Monday 7 March 2011

The Fate of HMS Beagle After Darwin´s Voyage to the Galapagos Islands

HMS Beagle (centre) from an 1841 watercolour by Owen Stanley,
painted during the third voyage while surveying Australia.

HMS Beagle was the ship that sailed around the world with the young naturalist by the name of Charles Darwin on board. The ship was sold for scrap in 1870 but until now it´s final fate has remained one of the world´s great naval mysteries.

A discovery has been made by Robert Prescott of St Andrews University, who is one of the world´s leading marine archaeologists. He says that he is quietly confident that the final resting place is near Potton Island in Essex, UK. Geophysical techniques and an advanced ground-penetrating radar located a buried structure which matches the size and shape of the Beagle.

Techniques used to see if the timbers are from the Beagle include testing the ship´s bilges for remains of tiny marine organisms called diatoms. Certain species of diatom are found in specific areas of the world so they are hoping to find diatoms unique to the Pacific or Australian waters. So far the results have been very positive but for incontrovertible proof one well recognized tropical diatom must be found.

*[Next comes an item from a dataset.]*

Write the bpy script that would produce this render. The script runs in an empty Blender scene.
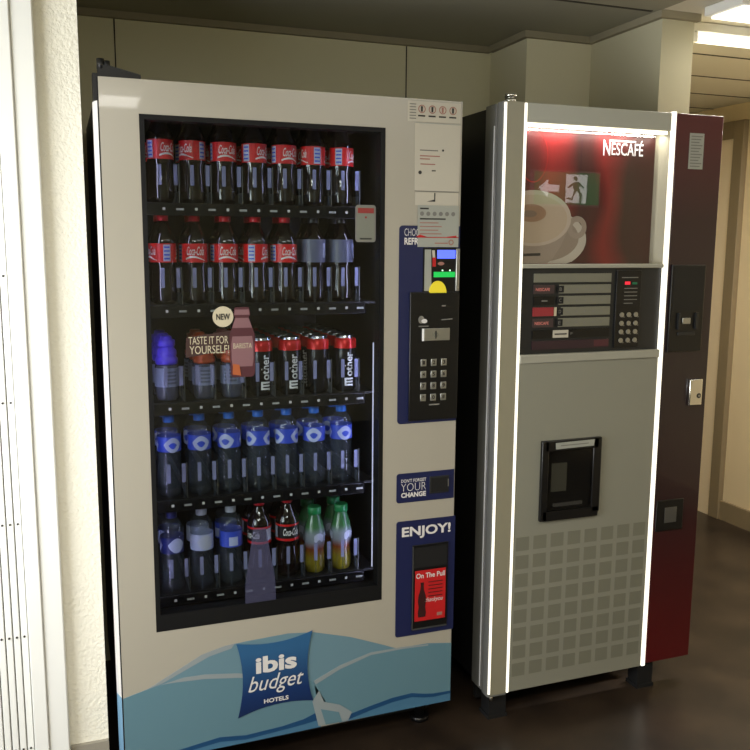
import bpy, bmesh, math, random
from mathutils import Vector, Matrix
random.seed(4)
S = bpy.context.scene
C = S.collection
PI = math.pi

# ------------------------------------------------------------------ camera
cd = bpy.data.cameras.new('camera'); cam = bpy.data.objects.new('camera', cd); C.objects.link(cam)
cd.sensor_width = 36; cd.lens = 851.155/750*36; cd.clip_start = .01
def cam_axes(yaw, pitch, roll):
    cy, sy, cp, sp, cr, sr = math.cos(yaw), math.sin(yaw), math.cos(pitch), math.sin(pitch), math.cos(roll), math.sin(roll)
    f = Vector((sy*cp, cy*cp, sp)); r = Vector((cy, -sy, 0)); u = r.cross(f)
    return r*cr+u*sr, u*cr-r*sr, f
r_, u_, f_ = cam_axes(math.radians(20.3332), math.radians(-8.7119), math.radians(.3937))
cam.matrix_world = Matrix(((r_[0], u_[0], -f_[0], -.1093), (r_[1], u_[1], -f_[1], -2.2006), (r_[2], u_[2], -f_[2], 1.4396), (0, 0, 0, 1)))
S.camera = cam
# ------------------------------------------------------------------ world, lights, exposure
w = bpy.data.worlds.new('world'); S.world = w; w.use_nodes = True
w.node_tree.nodes['Background'].inputs[0].default_value = (.75, .82, 1, 1)
w.node_tree.nodes['Background'].inputs[1].default_value = .3
S.view_settings.view_transform = 'Standard'; S.view_settings.look = 'None'
S.view_settings.exposure = 0; S.view_settings.gamma = 1; S.view_settings.use_curve_mapping = False
S.cycles.transparent_max_bounces = 32
def area(name, loc, direction, sx, sy, power, col):
    l = bpy.data.lights.new(name, 'AREA'); l.shape = 'RECTANGLE'; l.size = sx; l.size_y = sy; l.energy = power; l.color = col
    o = bpy.data.objects.new(name, l); C.objects.link(o); o.location = loc
    o.rotation_euler = Vector(direction).to_track_quat('-Z', 'Y').to_euler(); return o
area('window_daylight', (-1.36, -.95, 1.2), (1, .25, -.02), 1.2, 1.0, 27.5, (.93, .97, 1))
area('overhead_fill', (1.5, -1.45, 2.15), (0, .25, -1), 1.4, .3, 9.5, (1, .98, .94))  # added fill with no lamp behind it, evens out the machine fronts
area('upward_fill', (-1.35, -.95, .9), (1, .45, .75), 1.1, 1.0, 20, (.98, .98, 1))  # added fill, lifts the ceiling and back wall

FZ = -.045     # floor
CZ = 2.18      # ceiling

# ------------------------------------------------------------------ materials
def lin(c): return tuple((v/255/12.92 if v/255 <= .04045 else ((v/255+.055)/1.055)**2.4) for v in c)+(1,)
MATS = {}
def mat(name, rgb, rough=.5, metal=0, emit=0, spec=.5, bump=0, bscale=60, noise=0, nscale=4, coat=0, rgb2=None):
    if name in MATS: return MATS[name]
    m = bpy.data.materials.new(name); m.use_nodes = True; nt = m.node_tree; b = nt.nodes['Principled BSDF']
    b.inputs['Base Color'].default_value = lin(rgb); b.inputs['Roughness'].default_value = rough
    b.inputs['Metallic'].default_value = metal; b.inputs['Specular IOR Level'].default_value = spec
    b.inputs['Coat Weight'].default_value = coat; b.inputs['Coat Roughness'].default_value = .04
    if emit:
        b.inputs['Emission Color'].default_value = lin(rgb); b.inputs['Emission Strength'].default_value = emit
    if bump or rgb2:
        tc = nt.nodes.new('ShaderNodeTexCoord')
    if bump:
        n = nt.nodes.new('ShaderNodeTexNoise'); n.inputs['Scale'].default_value = bscale; n.inputs['Detail'].default_value = 6
        bp = nt.nodes.new('ShaderNodeBump'); bp.inputs['Strength'].default_value = bump; bp.inputs['Distance'].default_value = .004
        nt.links.new(tc.outputs['Object'], n.inputs['Vector']); nt.links.new(n.outputs['Fac'], bp.inputs['Height']); nt.links.new(bp.outputs['Normal'], b.inputs['Normal'])
    if rgb2:
        n = nt.nodes.new('ShaderNodeTexNoise'); n.inputs['Scale'].default_value = nscale; n.inputs['Detail'].default_value = 5
        cr = nt.nodes.new('ShaderNodeValToRGB'); cr.color_ramp.elements[0].position = .35; cr.color_ramp.elements[1].position = .68
        cr.color_ramp.elements[0].color = lin(rgb); cr.color_ramp.elements[1].color = lin(rgb2)
        nt.links.new(tc.outputs['Object'], n.inputs['Vector']); nt.links.new(n.outputs['Fac'], cr.inputs['Fac']); nt.links.new(cr.outputs['Color'], b.inputs['Base Color'])
    MATS[name] = m; return m
def clear(name, tint, rough=.03, ior=1.45, body=0.0, bodycol=(200, 210, 230)):
    """thin clear sheet: see-through with a Fresnel reflection, optionally a milky share"""
    m = bpy.data.materials.new(name); m.use_nodes = True; nt = m.node_tree; nt.nodes.clear()
    out = nt.nodes.new('ShaderNodeOutputMaterial'); t = nt.nodes.new('ShaderNodeBsdfTransparent'); g = nt.nodes.new('ShaderNodeBsdfGlossy')
    fr = nt.nodes.new('ShaderNodeFresnel'); mx = nt.nodes.new('ShaderNodeMixShader')
    t.inputs['Color'].default_value = tint; g.inputs['Roughness'].default_value = rough; fr.inputs['IOR'].default_value = ior
    src = t
    if body:
        d = nt.nodes.new('ShaderNodeBsdfDiffuse'); d.inputs['Color'].default_value = lin(bodycol)
        m2 = nt.nodes.new('ShaderNodeMixShader'); m2.inputs[0].default_value = body
        nt.links.new(t.outputs[0], m2.inputs[1]); nt.links.new(d.outputs[0], m2.inputs[2]); src = m2
    ge = nt.nodes.new('ShaderNodeNewGeometry'); ml = nt.nodes.new('ShaderNodeMath'); ml.operation = 'MULTIPLY'; inv = nt.nodes.new('ShaderNodeMath'); inv.operation = 'SUBTRACT'; inv.inputs[0].default_value = 1
    nt.links.new(ge.outputs['Backfacing'], inv.inputs[1]); nt.links.new(fr.outputs[0], ml.inputs[0]); nt.links.new(inv.outputs[0], ml.inputs[1])   # the inner face adds no second mirror
    nt.links.new(ml.outputs[0], mx.inputs[0]); nt.links.new(src.outputs[0], mx.inputs[1]); nt.links.new(g.outputs[0], mx.inputs[2]); nt.links.new(mx.outputs[0], out.inputs[0])
    MATS[name] = m; return m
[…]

HMS Beagle was one of the commonest classes of warships built by the Royal Navy. The 90ft, 10-gun brig was launched in 1820 at Woolwich Royal Dockyard on the Thames. It was later refitted as a hydrographic survey vessel and set off on its great journey with Darwin as a passenger in 1831. For five years it carried out detailed surveying of the tip of South America and in the Galapagos Islands. Darwin suffered terribly from seasickness and apparently spent most of his time in his hammock while at sea. It was remarked that it was almost unheard of for a passenger to suffer from seasickness from start to finish of a five year long voyage!
The voyage was to be, however, the most important event in Darwin´s life. He observed the local variations among the birds and animals he found and it is from his cabin on the Beagle that he developed his theory of natural selection. These discoveries were consequently published in his book, ´On the Origin of Species´, in 1859. His book introduced the scientific theory that populations evolve over generations through a process of natural selection. He said that animals live longer when best adapted to their environments and produce more offspring and therefore species slowly evolve. His theory of evolution certainly caused an outcry at the time!

After the Beagle returned from its infamous journey it was used as an anti-smuggling patrol vessel along the Essex Coast. Further investigation by Prescott uncovered that the Beagle was moored mid-stream on the River Roach where it could intercept smugglers. It was not a popular permanent fixture as it was claimed it harmed the oyster beds. Final records from 1870 show that it was auctioned for £525 to local scrap merchants, Murray and Trainer.

A small dock on the north bank of the River Roach has been the focus of the team from St Andrews and this is where they think it was left after it was stripped.

Prescott says that the discovery is of great importance. "Most of the upper part of the ship may have gone, but we have the lower parts and hull, and who knows what remnants of Darwin´s trip may still lie down there". We shall have to wait and see.